NSA - Spying on Americans? (Lt. Col. Rick Francona)

Lt. Colonel Rick Francona
MSNBC Military Analyst

A Dec. 16 New York Times article, "Bush Lets U.S. Spy on Callers Without Courts" has caused an uproar around the country.  Perhaps some background is in order.

The National Security Agency (NSA) is the largest agency in the U.S. intelligence community. Although nominally part of the Department of Defense, its operations are closely supervised by the Director of National Intelligence and support the entire executive branch.  From its headquarters at Fort Meade, Md., it oversees a worldwide network of intercept stations operated by "the Fort" (as it is known in the business) and the military services, using the latest technologies to access communications of all types.  You name it -- telephone, radio, fax, email -- NSA intercepts it.

NSA's primary focus is on the collection of foreign communications in response to intelligence requirements, be they for military commanders deployed to combat zones, diplomats negotiating on behalf of the United States, etc.  Generally, the communications intercepted by NSA take place outside the United States.  And generally, NSA is prohibited from the intercept of communications between "U.S. persons, entities, corporations or organizations."

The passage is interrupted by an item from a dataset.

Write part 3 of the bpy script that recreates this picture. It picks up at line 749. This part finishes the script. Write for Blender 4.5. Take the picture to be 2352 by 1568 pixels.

That is not to say that internal communications, or communications originating or terminating in the United States involving a U.S. person or entity cannot be collected by NSA.  Collection of these communications, or those foreign communications involving U.S. persons (a much broader category than a U.S. citizen), entities, corporations or organizations abroad requires either a federal warrant or authorization from the Attorney General.